You can be sure that Dickenson’s message prior to this game will be one of intensity. So we will see just how much of that his team has in its tank when it measures itself against one of the CFL’s elite teams. Are the Stampeders we’ve seen in their last two games the team they really are? Or are they actually the group that had spent most of the season in a gear-grinding stall?

The Bombers, meanwhile, will start backup quarterback Dru Brown in place of Zach Collaros. Brown has looked perfectly well-suited to that Bombers’ offence each time he has seen action, including a superb outing last week against Edmonton. The Bombers will rest plenty of their starters, including all four of the men who usually start on their defensive line, so we’re all going to get a good look at just how well Winnipeg has built depth behind some of their stars.

The CFL’s final matchup of the regular season – Toronto at Ottawa – is the game with the least amount on the line. There’s no momentum in need of gathering, no message that needs to be sent.

Still, this game has the potential to be very entertaining. Both of the previous games these two have played this season have been just that, with a total of 142 points scored and 1,630 net yards gained. Even if Toronto coach Ryan Dinwiddie follows through with his assertion that starting quarterback Chad Kelly will not play much if at all, the emerging Cameron Dukes has shown he is capable of putting together marches and orchestrating chunk plays.

It’s not as though this game is without some stakes, even if those stakes are of the nothing more than aesthetic variety.

If the Toronto wins, they’ll set a franchise record for victories in a season with 16, tying the league’s all-time mark set by Edmonton in 1989. In this, the team’s 150th anniversary season, the Argos have shown that they care about such things.

The Argonauts wouldn’t mind springing Javon Leake one more time on a punt return and if they do, he’ll have five on the season, tying the mark currently held by two men; Chris Williams and Henry Williams.

The REDBLACKS have some trinkets to try to collect themselves, like a thousand-yard season for running back Devonte Williams, who is just 48 yards from that milestone. Receiver Justin Hardy is 110 yards shy of his own thousand-yard season.

Let’s circle back to those first two games while we’re looking for the stories within the bigger stories.

Will the Bombers give Brady Oliveira the chance to pick up the measly two yards he needs to get to the 1,500-yard rushing mark? He’s listed as the starter so it appears they will. He also needs just 18 receiving yards to get to 500 and when you do the math, you see he needs only 20 to push his combined yards total to 2,000. They could do that and still have lots of game left to give backup Johnny Augustine a heavy workload too.

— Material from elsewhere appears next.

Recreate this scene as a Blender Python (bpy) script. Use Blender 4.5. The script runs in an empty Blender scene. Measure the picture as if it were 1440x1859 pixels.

Calgary middle linebacker Micah Awe could reach the top five in single-season tackles totals if he has a great game. With 118 to his credit, he’s nine shy of Bruce Holmes, who tallied 127 back in 1990.

One more thing. Hamilton defensive end Jamal Davis told the ‘Ticats Today’ podcast crew that he gained ten pounds during the bye week and attributed that to intensive weight training. Do you think he’s ready for his first game against the team he played for up until a month ago?

Week 21 is bereft of actual playoff and standings consequences but it does till have come with plenty of storylines and lots of intrigue.

Don’t get trapped into thinking it doesn’t.